# YOUR TASK
Lines from the one containing "What Blender Python" to the one containing "S.camera = cam", both lines included, are to be extracted exactly from the data below; pictures are excluded.

**** DATASET RECORDS

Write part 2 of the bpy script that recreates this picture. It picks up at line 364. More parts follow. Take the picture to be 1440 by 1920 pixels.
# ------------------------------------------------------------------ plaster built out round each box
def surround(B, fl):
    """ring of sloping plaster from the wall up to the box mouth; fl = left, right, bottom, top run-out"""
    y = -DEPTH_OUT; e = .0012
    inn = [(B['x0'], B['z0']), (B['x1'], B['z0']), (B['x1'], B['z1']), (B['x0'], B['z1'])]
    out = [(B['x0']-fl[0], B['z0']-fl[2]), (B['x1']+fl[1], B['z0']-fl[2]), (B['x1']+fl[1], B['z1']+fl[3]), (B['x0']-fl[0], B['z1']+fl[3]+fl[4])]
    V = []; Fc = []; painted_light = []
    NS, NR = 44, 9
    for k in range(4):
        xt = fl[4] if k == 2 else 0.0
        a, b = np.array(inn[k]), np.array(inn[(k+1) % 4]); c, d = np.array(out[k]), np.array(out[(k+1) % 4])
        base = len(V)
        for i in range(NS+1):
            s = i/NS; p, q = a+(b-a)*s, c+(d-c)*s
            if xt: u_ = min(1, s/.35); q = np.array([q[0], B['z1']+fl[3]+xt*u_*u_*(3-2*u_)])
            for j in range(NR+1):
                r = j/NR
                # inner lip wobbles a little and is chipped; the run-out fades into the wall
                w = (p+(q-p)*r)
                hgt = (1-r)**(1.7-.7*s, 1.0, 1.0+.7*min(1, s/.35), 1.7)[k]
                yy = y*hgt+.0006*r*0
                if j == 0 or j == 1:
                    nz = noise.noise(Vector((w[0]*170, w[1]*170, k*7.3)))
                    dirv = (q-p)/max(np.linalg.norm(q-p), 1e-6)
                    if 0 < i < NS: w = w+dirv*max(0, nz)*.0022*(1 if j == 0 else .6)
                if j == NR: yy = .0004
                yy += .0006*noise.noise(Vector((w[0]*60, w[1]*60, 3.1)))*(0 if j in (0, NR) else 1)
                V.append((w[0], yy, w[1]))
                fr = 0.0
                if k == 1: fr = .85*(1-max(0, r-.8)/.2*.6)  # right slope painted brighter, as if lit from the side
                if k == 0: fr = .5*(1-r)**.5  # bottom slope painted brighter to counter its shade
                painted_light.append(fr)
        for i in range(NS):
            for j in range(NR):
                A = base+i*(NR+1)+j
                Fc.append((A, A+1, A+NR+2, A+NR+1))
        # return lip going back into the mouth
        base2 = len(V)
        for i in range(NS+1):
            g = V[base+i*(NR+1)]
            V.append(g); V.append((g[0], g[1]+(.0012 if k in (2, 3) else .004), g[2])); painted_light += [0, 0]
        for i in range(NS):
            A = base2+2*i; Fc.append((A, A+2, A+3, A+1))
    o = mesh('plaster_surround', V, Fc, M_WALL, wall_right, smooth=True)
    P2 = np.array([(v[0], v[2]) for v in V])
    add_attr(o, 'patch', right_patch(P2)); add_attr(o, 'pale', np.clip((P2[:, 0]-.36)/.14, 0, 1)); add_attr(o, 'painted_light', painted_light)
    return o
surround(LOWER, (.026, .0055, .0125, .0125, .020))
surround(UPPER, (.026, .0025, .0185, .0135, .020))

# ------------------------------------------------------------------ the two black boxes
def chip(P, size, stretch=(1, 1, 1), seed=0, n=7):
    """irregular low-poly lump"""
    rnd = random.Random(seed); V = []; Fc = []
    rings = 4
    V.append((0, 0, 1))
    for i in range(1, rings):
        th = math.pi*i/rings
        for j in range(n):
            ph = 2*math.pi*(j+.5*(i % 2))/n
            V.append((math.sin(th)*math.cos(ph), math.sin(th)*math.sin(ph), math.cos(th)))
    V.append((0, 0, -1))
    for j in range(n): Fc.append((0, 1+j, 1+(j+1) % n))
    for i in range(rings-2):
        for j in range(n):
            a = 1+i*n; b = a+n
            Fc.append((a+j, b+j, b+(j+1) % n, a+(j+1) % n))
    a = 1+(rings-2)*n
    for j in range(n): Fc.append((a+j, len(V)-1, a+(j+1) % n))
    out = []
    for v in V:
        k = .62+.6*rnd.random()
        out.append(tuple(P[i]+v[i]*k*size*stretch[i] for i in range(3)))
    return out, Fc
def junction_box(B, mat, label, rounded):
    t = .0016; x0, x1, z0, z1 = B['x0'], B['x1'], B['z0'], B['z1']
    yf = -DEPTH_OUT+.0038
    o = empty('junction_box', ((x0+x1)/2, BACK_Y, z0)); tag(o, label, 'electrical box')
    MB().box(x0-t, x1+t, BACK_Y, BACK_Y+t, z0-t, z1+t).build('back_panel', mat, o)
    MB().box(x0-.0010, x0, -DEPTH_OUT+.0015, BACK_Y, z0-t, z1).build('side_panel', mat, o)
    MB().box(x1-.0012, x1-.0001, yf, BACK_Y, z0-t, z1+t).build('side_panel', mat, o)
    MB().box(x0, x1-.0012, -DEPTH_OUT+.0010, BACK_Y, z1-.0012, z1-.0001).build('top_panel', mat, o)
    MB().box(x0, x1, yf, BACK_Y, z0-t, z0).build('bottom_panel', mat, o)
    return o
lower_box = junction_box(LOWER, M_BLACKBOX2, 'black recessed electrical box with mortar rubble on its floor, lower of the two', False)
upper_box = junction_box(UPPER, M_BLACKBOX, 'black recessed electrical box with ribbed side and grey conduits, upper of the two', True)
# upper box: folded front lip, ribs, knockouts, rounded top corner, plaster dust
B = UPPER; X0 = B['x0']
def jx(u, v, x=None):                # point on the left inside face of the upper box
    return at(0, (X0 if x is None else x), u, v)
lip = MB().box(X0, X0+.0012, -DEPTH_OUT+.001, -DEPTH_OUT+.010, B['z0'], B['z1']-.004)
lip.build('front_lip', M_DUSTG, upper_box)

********
**** DATASET RECORDS

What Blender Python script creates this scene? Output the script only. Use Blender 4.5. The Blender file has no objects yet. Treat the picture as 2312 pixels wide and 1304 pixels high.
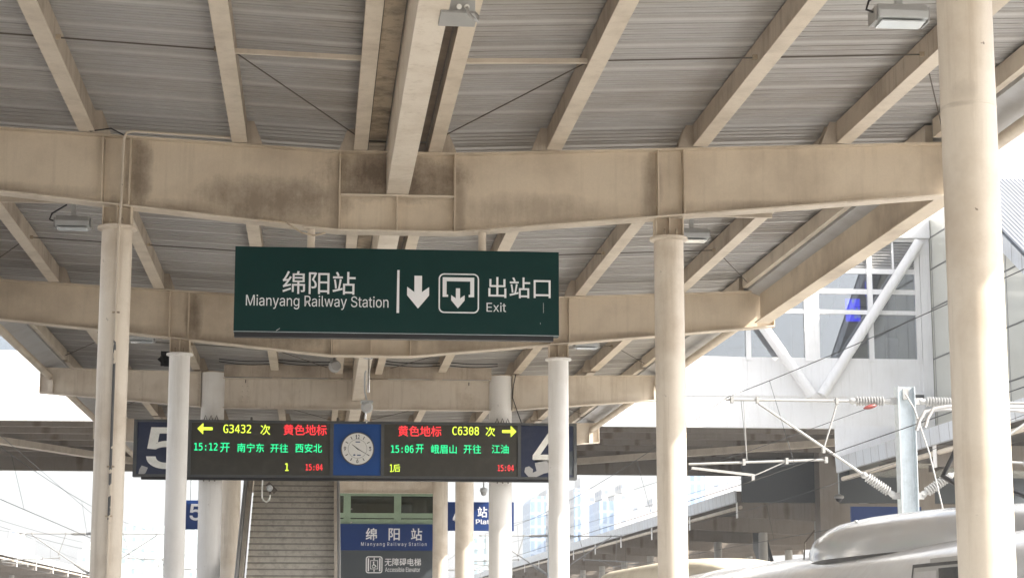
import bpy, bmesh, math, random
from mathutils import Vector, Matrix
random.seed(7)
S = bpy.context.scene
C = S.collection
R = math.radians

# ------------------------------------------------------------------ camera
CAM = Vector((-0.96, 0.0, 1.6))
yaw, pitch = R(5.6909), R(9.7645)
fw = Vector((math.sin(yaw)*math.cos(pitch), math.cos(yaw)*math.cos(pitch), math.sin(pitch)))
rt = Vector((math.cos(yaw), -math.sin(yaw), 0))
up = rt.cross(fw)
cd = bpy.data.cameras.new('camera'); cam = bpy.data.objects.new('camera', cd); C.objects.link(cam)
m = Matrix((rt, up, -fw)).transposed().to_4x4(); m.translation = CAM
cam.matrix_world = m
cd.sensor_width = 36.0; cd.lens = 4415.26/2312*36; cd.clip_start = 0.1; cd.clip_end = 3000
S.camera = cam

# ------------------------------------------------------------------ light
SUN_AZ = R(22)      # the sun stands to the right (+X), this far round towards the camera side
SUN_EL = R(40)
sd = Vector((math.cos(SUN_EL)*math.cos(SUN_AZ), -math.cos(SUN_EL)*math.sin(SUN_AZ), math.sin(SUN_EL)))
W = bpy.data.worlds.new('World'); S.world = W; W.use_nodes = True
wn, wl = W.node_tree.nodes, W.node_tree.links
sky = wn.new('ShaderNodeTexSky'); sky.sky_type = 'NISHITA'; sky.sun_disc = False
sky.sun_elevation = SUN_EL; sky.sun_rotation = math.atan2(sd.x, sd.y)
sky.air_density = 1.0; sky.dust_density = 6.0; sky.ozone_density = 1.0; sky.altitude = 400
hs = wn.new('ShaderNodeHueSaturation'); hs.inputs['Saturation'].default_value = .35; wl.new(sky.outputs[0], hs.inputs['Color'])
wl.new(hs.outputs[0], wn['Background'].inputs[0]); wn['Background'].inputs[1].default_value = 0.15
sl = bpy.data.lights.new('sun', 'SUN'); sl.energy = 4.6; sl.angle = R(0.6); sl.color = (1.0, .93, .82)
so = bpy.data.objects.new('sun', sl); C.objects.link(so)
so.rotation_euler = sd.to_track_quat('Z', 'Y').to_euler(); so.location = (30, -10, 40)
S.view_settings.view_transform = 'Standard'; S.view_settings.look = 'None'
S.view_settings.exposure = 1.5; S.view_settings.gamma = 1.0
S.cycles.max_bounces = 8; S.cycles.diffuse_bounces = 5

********

# ANSWER FOR THIS EXERCISE
What Blender Python script creates this scene? Output the script only. Use Blender 4.5. The Blender file has no objects yet. Treat the picture as 2312 pixels wide and 1304 pixels high.
import bpy, bmesh, math, random
from mathutils import Vector, Matrix
random.seed(7)
S = bpy.context.scene
C = S.collection
R = math.radians

# ------------------------------------------------------------------ camera
CAM = Vector((-0.96, 0.0, 1.6))
yaw, pitch = R(5.6909), R(9.7645)
fw = Vector((math.sin(yaw)*math.cos(pitch), math.cos(yaw)*math.cos(pitch), math.sin(pitch)))
rt = Vector((math.cos(yaw), -math.sin(yaw), 0))
up = rt.cross(fw)
cd = bpy.data.cameras.new('camera'); cam = bpy.data.objects.new('camera', cd); C.objects.link(cam)
m = Matrix((rt, up, -fw)).transposed().to_4x4(); m.translation = CAM
cam.matrix_world = m
cd.sensor_width = 36.0; cd.lens = 4415.26/2312*36; cd.clip_start = 0.1; cd.clip_end = 3000
S.camera = cam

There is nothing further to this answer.